The problem: Look through the material below and copy exactly the lines from the line with "Build this scene" to the line with "R = math.radians", those two lines included.

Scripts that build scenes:

────────────────

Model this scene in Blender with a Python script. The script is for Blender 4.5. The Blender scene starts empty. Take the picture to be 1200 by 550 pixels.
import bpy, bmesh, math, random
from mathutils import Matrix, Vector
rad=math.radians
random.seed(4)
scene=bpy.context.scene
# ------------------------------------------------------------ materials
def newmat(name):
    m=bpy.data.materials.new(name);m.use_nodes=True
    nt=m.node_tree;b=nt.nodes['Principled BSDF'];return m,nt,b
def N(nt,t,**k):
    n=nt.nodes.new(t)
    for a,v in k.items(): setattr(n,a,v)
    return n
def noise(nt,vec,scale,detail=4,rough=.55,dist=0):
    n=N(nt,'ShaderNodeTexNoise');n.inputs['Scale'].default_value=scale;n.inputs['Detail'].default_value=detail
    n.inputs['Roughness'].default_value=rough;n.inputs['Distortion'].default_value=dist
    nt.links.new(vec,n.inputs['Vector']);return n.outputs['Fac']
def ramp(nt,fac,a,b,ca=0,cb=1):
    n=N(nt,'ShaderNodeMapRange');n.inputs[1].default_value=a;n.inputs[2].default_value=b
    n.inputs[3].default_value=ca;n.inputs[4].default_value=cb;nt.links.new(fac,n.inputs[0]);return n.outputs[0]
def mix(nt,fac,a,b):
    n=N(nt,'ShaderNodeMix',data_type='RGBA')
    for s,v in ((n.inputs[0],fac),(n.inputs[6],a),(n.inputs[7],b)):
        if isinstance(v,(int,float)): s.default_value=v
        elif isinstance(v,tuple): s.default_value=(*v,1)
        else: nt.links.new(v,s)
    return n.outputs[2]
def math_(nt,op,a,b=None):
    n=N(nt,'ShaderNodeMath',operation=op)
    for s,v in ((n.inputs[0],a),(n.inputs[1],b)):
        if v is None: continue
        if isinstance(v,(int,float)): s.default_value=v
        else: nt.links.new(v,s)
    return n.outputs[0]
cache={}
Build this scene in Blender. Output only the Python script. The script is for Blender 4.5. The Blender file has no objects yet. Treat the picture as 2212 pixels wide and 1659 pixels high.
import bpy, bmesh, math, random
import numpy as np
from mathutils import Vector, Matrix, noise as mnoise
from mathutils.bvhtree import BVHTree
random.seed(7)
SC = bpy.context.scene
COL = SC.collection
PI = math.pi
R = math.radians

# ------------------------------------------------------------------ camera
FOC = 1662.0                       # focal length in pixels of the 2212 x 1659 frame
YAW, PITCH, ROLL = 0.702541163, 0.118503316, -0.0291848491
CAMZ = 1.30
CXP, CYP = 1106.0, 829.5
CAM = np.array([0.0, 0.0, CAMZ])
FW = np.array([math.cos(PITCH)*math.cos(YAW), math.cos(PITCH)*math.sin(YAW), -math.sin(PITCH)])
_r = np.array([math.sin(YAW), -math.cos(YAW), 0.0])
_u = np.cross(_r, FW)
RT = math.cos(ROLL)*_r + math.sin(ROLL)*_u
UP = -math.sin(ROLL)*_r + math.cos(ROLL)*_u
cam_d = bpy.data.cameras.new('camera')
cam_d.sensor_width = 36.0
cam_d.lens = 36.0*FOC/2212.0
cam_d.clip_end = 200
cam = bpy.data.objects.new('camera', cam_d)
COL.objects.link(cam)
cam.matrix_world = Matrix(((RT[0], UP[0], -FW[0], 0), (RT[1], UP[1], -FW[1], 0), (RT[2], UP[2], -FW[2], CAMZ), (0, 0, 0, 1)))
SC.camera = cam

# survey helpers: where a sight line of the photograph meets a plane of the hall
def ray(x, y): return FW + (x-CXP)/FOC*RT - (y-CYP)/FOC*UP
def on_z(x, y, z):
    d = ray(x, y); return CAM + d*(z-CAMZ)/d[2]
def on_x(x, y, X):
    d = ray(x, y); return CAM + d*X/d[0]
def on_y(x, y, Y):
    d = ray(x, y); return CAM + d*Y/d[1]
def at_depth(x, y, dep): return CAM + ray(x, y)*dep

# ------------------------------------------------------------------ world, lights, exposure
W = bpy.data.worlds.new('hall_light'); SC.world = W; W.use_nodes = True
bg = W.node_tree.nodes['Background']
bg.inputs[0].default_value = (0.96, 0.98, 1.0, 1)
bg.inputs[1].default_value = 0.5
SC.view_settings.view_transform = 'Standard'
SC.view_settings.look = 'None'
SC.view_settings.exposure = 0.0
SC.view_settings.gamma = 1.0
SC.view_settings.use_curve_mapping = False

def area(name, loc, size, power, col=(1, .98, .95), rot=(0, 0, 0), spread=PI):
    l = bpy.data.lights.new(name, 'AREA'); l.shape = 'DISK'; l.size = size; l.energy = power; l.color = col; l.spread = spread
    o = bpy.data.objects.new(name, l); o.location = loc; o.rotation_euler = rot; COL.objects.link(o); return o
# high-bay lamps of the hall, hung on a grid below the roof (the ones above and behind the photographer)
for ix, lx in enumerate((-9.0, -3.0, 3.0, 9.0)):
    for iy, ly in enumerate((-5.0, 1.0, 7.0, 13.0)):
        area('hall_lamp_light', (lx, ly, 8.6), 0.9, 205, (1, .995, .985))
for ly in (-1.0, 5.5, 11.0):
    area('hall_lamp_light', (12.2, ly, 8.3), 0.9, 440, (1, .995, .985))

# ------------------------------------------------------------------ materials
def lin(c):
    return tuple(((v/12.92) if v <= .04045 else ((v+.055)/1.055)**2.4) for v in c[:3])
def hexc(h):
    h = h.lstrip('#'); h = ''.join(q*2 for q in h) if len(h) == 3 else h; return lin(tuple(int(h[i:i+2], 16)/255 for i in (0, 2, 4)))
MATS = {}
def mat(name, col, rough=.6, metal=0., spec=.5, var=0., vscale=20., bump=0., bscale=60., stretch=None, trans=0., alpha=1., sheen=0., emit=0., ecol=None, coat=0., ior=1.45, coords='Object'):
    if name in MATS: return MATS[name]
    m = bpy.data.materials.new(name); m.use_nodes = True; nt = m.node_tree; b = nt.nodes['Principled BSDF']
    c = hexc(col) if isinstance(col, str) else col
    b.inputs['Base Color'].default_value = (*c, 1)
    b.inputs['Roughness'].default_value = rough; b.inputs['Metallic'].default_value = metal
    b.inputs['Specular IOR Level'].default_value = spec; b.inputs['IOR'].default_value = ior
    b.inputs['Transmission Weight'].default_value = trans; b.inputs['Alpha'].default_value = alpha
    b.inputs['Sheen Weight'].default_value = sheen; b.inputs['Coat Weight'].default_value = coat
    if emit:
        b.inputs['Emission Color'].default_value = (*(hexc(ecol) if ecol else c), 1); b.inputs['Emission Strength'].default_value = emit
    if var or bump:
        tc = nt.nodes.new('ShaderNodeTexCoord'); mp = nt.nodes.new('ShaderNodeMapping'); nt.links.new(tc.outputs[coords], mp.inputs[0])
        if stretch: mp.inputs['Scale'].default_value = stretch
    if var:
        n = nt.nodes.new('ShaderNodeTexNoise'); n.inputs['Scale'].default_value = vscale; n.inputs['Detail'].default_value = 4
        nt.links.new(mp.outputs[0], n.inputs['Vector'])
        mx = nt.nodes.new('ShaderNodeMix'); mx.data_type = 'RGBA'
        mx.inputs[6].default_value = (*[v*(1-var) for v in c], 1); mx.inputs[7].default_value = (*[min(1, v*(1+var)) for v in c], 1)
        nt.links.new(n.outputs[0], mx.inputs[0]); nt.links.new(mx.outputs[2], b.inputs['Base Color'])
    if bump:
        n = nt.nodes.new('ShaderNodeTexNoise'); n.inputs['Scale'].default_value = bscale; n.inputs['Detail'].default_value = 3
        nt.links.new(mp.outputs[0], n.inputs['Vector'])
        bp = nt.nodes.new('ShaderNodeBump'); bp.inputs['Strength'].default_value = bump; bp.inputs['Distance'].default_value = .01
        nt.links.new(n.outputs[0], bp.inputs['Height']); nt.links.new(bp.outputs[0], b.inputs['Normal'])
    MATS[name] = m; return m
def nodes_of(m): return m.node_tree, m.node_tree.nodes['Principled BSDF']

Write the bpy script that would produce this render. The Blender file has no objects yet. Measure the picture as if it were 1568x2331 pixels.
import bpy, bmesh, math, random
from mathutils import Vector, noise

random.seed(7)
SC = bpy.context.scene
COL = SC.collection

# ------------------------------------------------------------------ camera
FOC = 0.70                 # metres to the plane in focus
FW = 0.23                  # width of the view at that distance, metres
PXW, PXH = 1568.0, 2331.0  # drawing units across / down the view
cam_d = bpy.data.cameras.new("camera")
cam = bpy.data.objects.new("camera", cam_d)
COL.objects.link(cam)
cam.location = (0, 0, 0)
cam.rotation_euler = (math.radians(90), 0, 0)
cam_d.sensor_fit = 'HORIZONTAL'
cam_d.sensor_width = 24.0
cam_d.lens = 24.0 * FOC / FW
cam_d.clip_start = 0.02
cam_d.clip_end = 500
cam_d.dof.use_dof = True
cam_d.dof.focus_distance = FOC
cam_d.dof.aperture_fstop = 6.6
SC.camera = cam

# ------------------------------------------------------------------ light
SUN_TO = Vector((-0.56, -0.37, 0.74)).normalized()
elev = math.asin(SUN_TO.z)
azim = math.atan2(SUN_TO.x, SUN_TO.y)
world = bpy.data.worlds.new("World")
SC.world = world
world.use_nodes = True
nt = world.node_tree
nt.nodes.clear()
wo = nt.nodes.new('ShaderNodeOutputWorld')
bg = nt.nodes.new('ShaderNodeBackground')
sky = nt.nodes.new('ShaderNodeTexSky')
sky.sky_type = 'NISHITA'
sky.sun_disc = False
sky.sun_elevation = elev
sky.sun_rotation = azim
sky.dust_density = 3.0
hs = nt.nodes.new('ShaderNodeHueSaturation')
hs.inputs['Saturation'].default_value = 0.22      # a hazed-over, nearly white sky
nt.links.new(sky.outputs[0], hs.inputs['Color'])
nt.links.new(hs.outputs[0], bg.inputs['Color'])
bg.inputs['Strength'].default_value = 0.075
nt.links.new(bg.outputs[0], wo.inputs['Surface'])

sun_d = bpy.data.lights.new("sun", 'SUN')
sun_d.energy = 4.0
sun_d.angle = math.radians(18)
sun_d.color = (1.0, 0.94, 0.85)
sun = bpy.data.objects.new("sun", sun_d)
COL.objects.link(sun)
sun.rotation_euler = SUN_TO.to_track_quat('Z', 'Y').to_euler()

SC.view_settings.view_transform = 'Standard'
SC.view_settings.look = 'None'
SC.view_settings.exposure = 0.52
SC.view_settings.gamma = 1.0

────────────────

Reply to the exercise:
Build this scene in Blender. Output only the Python script. The script is for Blender 4.5. The Blender file has no objects yet. Treat the picture as 2212 pixels wide and 1659 pixels high.
import bpy, bmesh, math, random
import numpy as np
from mathutils import Vector, Matrix, noise as mnoise
from mathutils.bvhtree import BVHTree
random.seed(7)
SC = bpy.context.scene
COL = SC.collection
PI = math.pi
R = math.radians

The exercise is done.